The show seemed to want to take the subject more directly on the nose while the comics came at it from a more circumspect angle.
But then the Purple Man in the comics is at his core much more of a pure sadist, having received his powers as an adult. Where Kilgrave in the show is more a product of his powers having shaped him since childhood.
In that respect, the different approaches make sense, each in their own context.
 
^And that is the show's strength -- that it didn't focus pruriently and exploitatively on the acts of violation themselves, but instead concentrated on the consequences and recovery afterward. There are far, far too many works of fiction that depict rape for lurid entertainment value and pretend it's done to give female characters depth. And that tends to alienate female audiences. This past year, works like Mad Max: Fury Road and Jessica Jones have proven that you don't need to show the actual assault in order to show its personal consequences or the way that female characters recover from it and transcend it.
Yeah, you really just don't get it.
 
^And that is the show's strength -- that it didn't focus pruriently and exploitatively on the acts of violation themselves, but instead concentrated on the consequences and recovery afterward. There are far, far too many works of fiction that depict rape for lurid entertainment value and pretend it's done to give female characters depth. And that tends to alienate female audiences. This past year, works like Mad Max: Fury Road and Jessica Jones have proven that you don't need to show the actual assault in order to show its personal consequences or the way that female characters recover from it and transcend it.
Yeah, you really just don't get it.

Yes, he does. Sure, the things in the comic were worse. But it's not about the details of the act here, just that they happened. This show is not about giving us unsettling images of women being mistreated. It's about showing what it does to someone, having to go through torture and abuse like Jessica did, and how someone deals with it.
 
When I saw this tough, superstrong woman having panic attacks and flashbacks, that was more than enough to drive home to me that something truly horrible had happened in her past. I didn't need to see the grisly details.

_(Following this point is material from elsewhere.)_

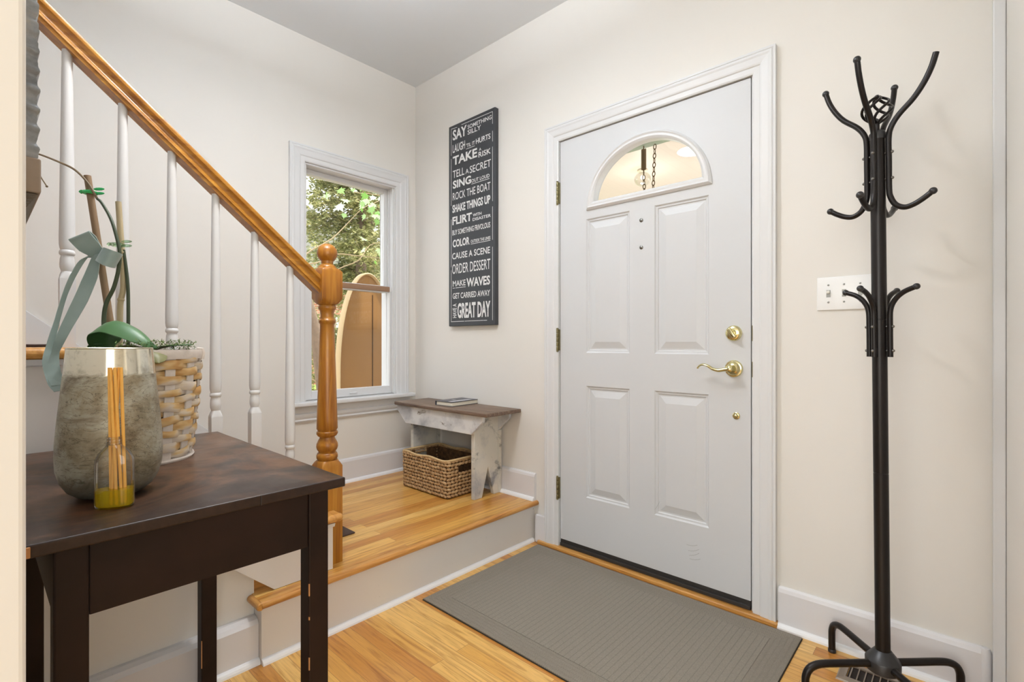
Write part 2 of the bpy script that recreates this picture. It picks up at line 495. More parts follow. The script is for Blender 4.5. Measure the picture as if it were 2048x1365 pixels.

Wasn't it Alfred Hitchcock who said that the horrors you don't see are much more disturbing than the ones you do see?
 
Finished the show. It was ok. I liked DD and Arrow better though. JJ was a slow burn, maybe too slow in parts. My only gripe is all the gore and sex. It felt like Marvel deliberately trying to make this show as graphic as possible, because they could. I don't think the comics ever went this far. I would've have still liked the show without these aspects, but they were there. For the record, I found the scene with the Kingpin decapitating the guy with the car door, equally gratuitous.

I'll watch season 2 for sure though. Now on to Avengers EMH.
 
The comic that "Jessica Jones" is based on, called "Alias", was a part of Marvel's MAX line, which were intended for a readership of 18 and over.
 
Hilariously one did wonder if there were people under 18 reading comics, that such a distinction was really necessary.
 
Max started in 2001 after the Comics Code Authority, a toothless placater of McCarthist asshole dinosaurs, wouldn't sign off on some of Marvels "edgier" books. Alias, known as the sodomy comic, was allowed to be created because the CCA was no longer there, not the event that triggered Marvel's departure. The Comic's Code Authority ran out of steam in 2010, and the sky did not fall.
 
What I really loved here, in Jessica Jones....

What Hollywood does a lot, is when women are victims of abuse, they're either portrayed as coming to terms with it in a very short time span, finding their peace of mind becoming strong and functioning members of society, or as weaping and depressed little bundles of helplesness (which is rather insulting).

In real life though, most victims of abuse tend to abuse and use others aswell. Bullies, for example, tend to have been bullied a lot themselves. And when abuse happens to men, Hollywood has no issue of portraying them as 'bad'. With women, however, they hardly ever do that.
Jessica, even though her heart was surely in the right place, used and abused people a lot, including herself. She is not a nice person, not the plucky hero in our story. She can be mean. She blames herself, but can't cope with it, so all her good actions are mostly motivated by guilt. She was to blame for Kilgrave still being around, so she needs to fix it, no matter what, others be damned. It always surprises her when she acts for the good of others (Hope, Malcom, Luke), but she always hesitates before she acts, as if she's wondering wether she has time to help someone who's weak. When she was weak, no one helped her, no one had time for her, so why should she?

That's why we have Trish. Trish is us, as the viewer. She sees in Jessica what is good, what is right. And like Trish, we also wish we could help Jessica, no matter what, even though we sometimes are disgusted by her actions and motivations.
 
I don't think the comics ever went this far.
Actually, IMHO, the show is tame compared to the comic. The comic is littered with f-bombs.

There's also some pretty obvious nudity, hidden by silhouette, but still clearly there.

Hilariously one did wonder if there were people under 18 reading comics, that such a distinction was really necessary.

In fairness, while I can't speak for back then, I went to a comic shop on free comic book day and found it pretty all-ages. Maybe not generally, but at least on special occasions. The 18+ rating is frustrating because it isn't on Marvel Unlimited and I have to pay extra money to own a physical copy (not that I mind, but it wasn't my original plan).
 
The New York Post put up a brief article questioning whether The Defenders (or at least, having Jessica as part of Defenders) is necessary. Not that I buy the argument that Defenders is the reason for a delay of a season two of Jessica Jones - it certainly didn't prevent Marvel and Netflix churning out the second season of Daredevil.
 
Well, originally, we weren't going to get a second season of Daredevil before Defenders either. It was the epic response to DD S1 that fast-tracked the second season. The second most illegally downloaded show of the year, behind Game of Thrones. That's prestige!:lol:

ETA: And the article really does come off as self-entitled whining. "I want more, and I want it now!"